╭─ RECORDED INFORMATION

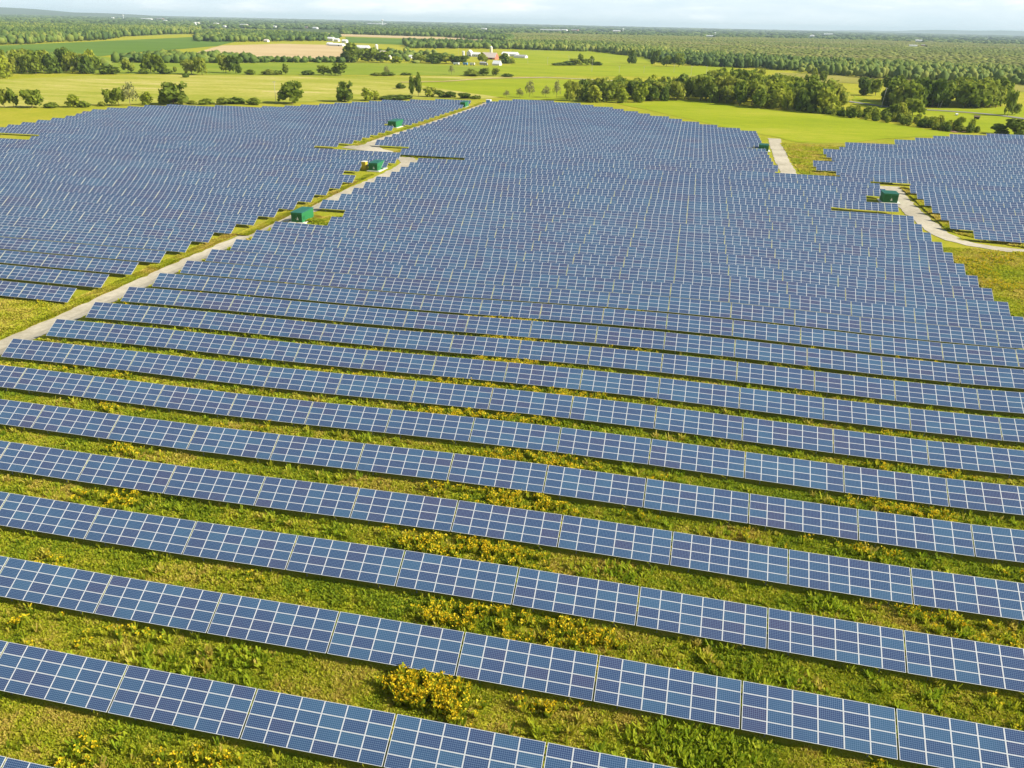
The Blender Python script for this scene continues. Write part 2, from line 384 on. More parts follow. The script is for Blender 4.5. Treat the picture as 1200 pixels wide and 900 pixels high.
def strip(name, pts, width, m, dz, jitter=0.0, kind='structure', step=2.5):
    """a track: ribbon on the relief with slightly uneven edges"""
    P = [Vector((x, y, 0)) for x, y in pts]
    dense = []
    for a, b in zip(P, P[1:]):
        n = max(1, int((b - a).length / step))
        for k in range(n): dense.append(a.lerp(b, k / n))
    dense.append(P[-1])
    for _ in range(6):
        dense = [dense[0]] + [(dense[i - 1] + dense[i] * 2 + dense[i + 1]) / 4 for i in range(1, len(dense) - 1)] + [dense[-1]]
    V = []; F = []; nc = 4; ws = width if isinstance(width, (list, tuple)) else (width, width)
    for i, p in enumerate(dense):
        d = (dense[min(i + 1, len(dense) - 1)] - dense[max(i - 1, 0)]).normalized(); s = Vector((d.y, -d.x, 0))
        w = ws[0] + (ws[1] - ws[0]) * i / len(dense)
        for k in range(nc + 1):
            t = (k / nc - .5) * w
            if k in (0, nc): t += random.uniform(-jitter, jitter)
            q = p + s * t; V.append((q.x, q.y, gz(q.x, q.y) + dz))
        if i:
            for k in range(nc):
                a = (i - 1) * (nc + 1) + k; F.append((a, a + nc + 1, a + nc + 2, a + 1))
    me = bpy.data.meshes.new(name); me.from_pydata(V, [], F); me.materials.append(m)
    o = link_mesh(name, me); tag(o, kind=kind); return o

K = 1.0176
def KP(pts): return [(x * K, y * K) for x, y in pts]
drape_poly('far_woodland', [(-39000, 4200), (-6000, 2900), (-1500, 3300), (-900, 4700), (0, 4700), (1400, 5200), (3000, 4200), (39000, 4200), (39000, 39000), (-39000, 39000)], M['farland'], 0.25)
drape_poly('left_woodland_floor', KP([(-3500, 1500), (-1290, 1290), (-1480, 1981), (-1600, 2480), (-940, 3060), (-560, 2400), (-500, 1900), (-60, 1600), (60, 1330), (380, 1090), (1500, 1500), (4500, 4300), (-3500, 4300)]), M['scrubland'], 0.12)
FIELDS = [
 ('tan_field', 'tan', [(-730,1084),(-937,1535),(-915,1741),(-782,1778),(-548,1247),(-515,1130),(-623,1106)], .30),
 ('far_tan_field', 'tan', [(-1361,3046),(-1196,2675),(-828,2640),(-620,2560),(-640,2900),(-943,2978)], .50),
 ('crop_field', 'crop', [(-1167,1206),(-1187,1323),(-1269,1695),(-1444,2472),(-1162,2028),(-929,1506),(-863,1211),(-806,1016),(-865,930),(-903,929)], .34),
 ('far_crop_field', 'crop', [(-1127,2580),(-782,2538),(-615,1996),(-675,1917),(-863,1975)], .42),
 ('pasture_strip', 'green', [(-576,704),(-442,781),(-201,908),(-241,1086),(-391,1107),(-564,1000),(-674,942),(-639,783)], .14),
 ('mown_meadow', 'meadow', [(-597,609),(-567,687),(-442,775),(-196,887),(-273,748),(-219,708),(-144,650),(-159,608),(-200,594),(-290,520),(-345,490),(-395,432),(-430,425)], .12),
 ('centre_pasture', 'bright', [(-201,908),(43,1042),(53,1322),(-72,1260),(-256,1153),(-280,1058)], .16),
 ('near_pasture', 'bright', [(-273,748),(-195,879),(-102,874),(-13,856),(-59,627),(-135,619)], .15),
 ('farm_pasture', 'bright', [(-392,1766),(-222,1877),(-83,1570),(-66,1264),(-256,1153)], .36),
 ('bright_meadow', 'bright', [(-57,621),(-9,683),(11,676),(54,630),(88,620),(111,584),(130,552),(150,524),(140,500),(106,481),(80,456),(56,450),(46,470),(20,500),(-6,539)], .13),
 ('stubble_strip', 'olive', [(-12,1008),(24,1067),(140,1032),(186,1027),(132,965),(12,897)], .38),
 ('olive_field', 'olive', [(104,1181),(158,1173),(244,1128),(382,1077),(338,947),(270,935),(171,987),(81,1013)], .22),
 ('lawn', 'bright', [(141,803),(157,678),(264,749),(300,640),(240,500),(189,524),(158,545),(125,707)], .18),
 ('soil_patch', 'dirt', [(146,540),(150,560),(162,552),(160,528),(152,524)], .24),
 ('west_pasture', 'green', [(-903,925),(-806,1010),(-674,942),(-639,783),(-600,700),(-720,640),(-1100,760)], .10),
]
for nm, mk, pts, dz in FIELDS: drape_poly(nm, wobble_poly(KP(pts), 4 if pts[0][1] > 1000 else 1.5), M[mk], dz)
strip('farm_track', KP([(-192,866),(-161,900),(-103,888),(-48,870)]), 7, M['gravel'], .5, .5)
strip('field_track', KP([(-273,748),(-241,780),(-221,833),(-178,890)]), 6, M['tan'], .5, .8)
strip('country_road', KP([(96,790),(120,737),(138,705),(152,683),(187,674),(208,664),(223,645),(240,610),(262,560)]), 6.5, M['asphalt'], .45, .1)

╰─

Write out each line again precisely as it appears, skipping every picture.

The Blender Python script for this scene continues. Write part 2, from line 384 on. More parts follow. The script is for Blender 4.5. Treat the picture as 1200 pixels wide and 900 pixels high.
def strip(name, pts, width, m, dz, jitter=0.0, kind='structure', step=2.5):
    """a track: ribbon on the relief with slightly uneven edges"""
    P = [Vector((x, y, 0)) for x, y in pts]
    dense = []
    for a, b in zip(P, P[1:]):
        n = max(1, int((b - a).length / step))
        for k in range(n): dense.append(a.lerp(b, k / n))
    dense.append(P[-1])
    for _ in range(6):
        dense = [dense[0]] + [(dense[i - 1] + dense[i] * 2 + dense[i + 1]) / 4 for i in range(1, len(dense) - 1)] + [dense[-1]]
    V = []; F = []; nc = 4; ws = width if isinstance(width, (list, tuple)) else (width, width)
    for i, p in enumerate(dense):
        d = (dense[min(i + 1, len(dense) - 1)] - dense[max(i - 1, 0)]).normalized(); s = Vector((d.y, -d.x, 0))
        w = ws[0] + (ws[1] - ws[0]) * i / len(dense)
        for k in range(nc + 1):
            t = (k / nc - .5) * w
            if k in (0, nc): t += random.uniform(-jitter, jitter)
            q = p + s * t; V.append((q.x, q.y, gz(q.x, q.y) + dz))
        if i:
            for k in range(nc):
                a = (i - 1) * (nc + 1) + k; F.append((a, a + nc + 1, a + nc + 2, a + 1))
    me = bpy.data.meshes.new(name); me.from_pydata(V, [], F); me.materials.append(m)
    o = link_mesh(name, me); tag(o, kind=kind); return o

K = 1.0176
def KP(pts): return [(x * K, y * K) for x, y in pts]
drape_poly('far_woodland', [(-39000, 4200), (-6000, 2900), (-1500, 3300), (-900, 4700), (0, 4700), (1400, 5200), (3000, 4200), (39000, 4200), (39000, 39000), (-39000, 39000)], M['farland'], 0.25)
drape_poly('left_woodland_floor', KP([(-3500, 1500), (-1290, 1290), (-1480, 1981), (-1600, 2480), (-940, 3060), (-560, 2400), (-500, 1900), (-60, 1600), (60, 1330), (380, 1090), (1500, 1500), (4500, 4300), (-3500, 4300)]), M['scrubland'], 0.12)
FIELDS = [
 ('tan_field', 'tan', [(-730,1084),(-937,1535),(-915,1741),(-782,1778),(-548,1247),(-515,1130),(-623,1106)], .30),
 ('far_tan_field', 'tan', [(-1361,3046),(-1196,2675),(-828,2640),(-620,2560),(-640,2900),(-943,2978)], .50),
 ('crop_field', 'crop', [(-1167,1206),(-1187,1323),(-1269,1695),(-1444,2472),(-1162,2028),(-929,1506),(-863,1211),(-806,1016),(-865,930),(-903,929)], .34),
 ('far_crop_field', 'crop', [(-1127,2580),(-782,2538),(-615,1996),(-675,1917),(-863,1975)], .42),
 ('pasture_strip', 'green', [(-576,704),(-442,781),(-201,908),(-241,1086),(-391,1107),(-564,1000),(-674,942),(-639,783)], .14),
 ('mown_meadow', 'meadow', [(-597,609),(-567,687),(-442,775),(-196,887),(-273,748),(-219,708),(-144,650),(-159,608),(-200,594),(-290,520),(-345,490),(-395,432),(-430,425)], .12),
 ('centre_pasture', 'bright', [(-201,908),(43,1042),(53,1322),(-72,1260),(-256,1153),(-280,1058)], .16),
 ('near_pasture', 'bright', [(-273,748),(-195,879),(-102,874),(-13,856),(-59,627),(-135,619)], .15),
 ('farm_pasture', 'bright', [(-392,1766),(-222,1877),(-83,1570),(-66,1264),(-256,1153)], .36),
 ('bright_meadow', 'bright', [(-57,621),(-9,683),(11,676),(54,630),(88,620),(111,584),(130,552),(150,524),(140,500),(106,481),(80,456),(56,450),(46,470),(20,500),(-6,539)], .13),
 ('stubble_strip', 'olive', [(-12,1008),(24,1067),(140,1032),(186,1027),(132,965),(12,897)], .38),
 ('olive_field', 'olive', [(104,1181),(158,1173),(244,1128),(382,1077),(338,947),(270,935),(171,987),(81,1013)], .22),
 ('lawn', 'bright', [(141,803),(157,678),(264,749),(300,640),(240,500),(189,524),(158,545),(125,707)], .18),
 ('soil_patch', 'dirt', [(146,540),(150,560),(162,552),(160,528),(152,524)], .24),
 ('west_pasture', 'green', [(-903,925),(-806,1010),(-674,942),(-639,783),(-600,700),(-720,640),(-1100,760)], .10),
]
for nm, mk, pts, dz in FIELDS: drape_poly(nm, wobble_poly(KP(pts), 4 if pts[0][1] > 1000 else 1.5), M[mk], dz)
strip('farm_track', KP([(-192,866),(-161,900),(-103,888),(-48,870)]), 7, M['gravel'], .5, .5)
strip('field_track', KP([(-273,748),(-241,780),(-221,833),(-178,890)]), 6, M['tan'], .5, .8)
strip('country_road', KP([(96,790),(120,737),(138,705),(152,683),(187,674),(208,664),(223,645),(240,610),(262,560)]), 6.5, M['asphalt'], .45, .1)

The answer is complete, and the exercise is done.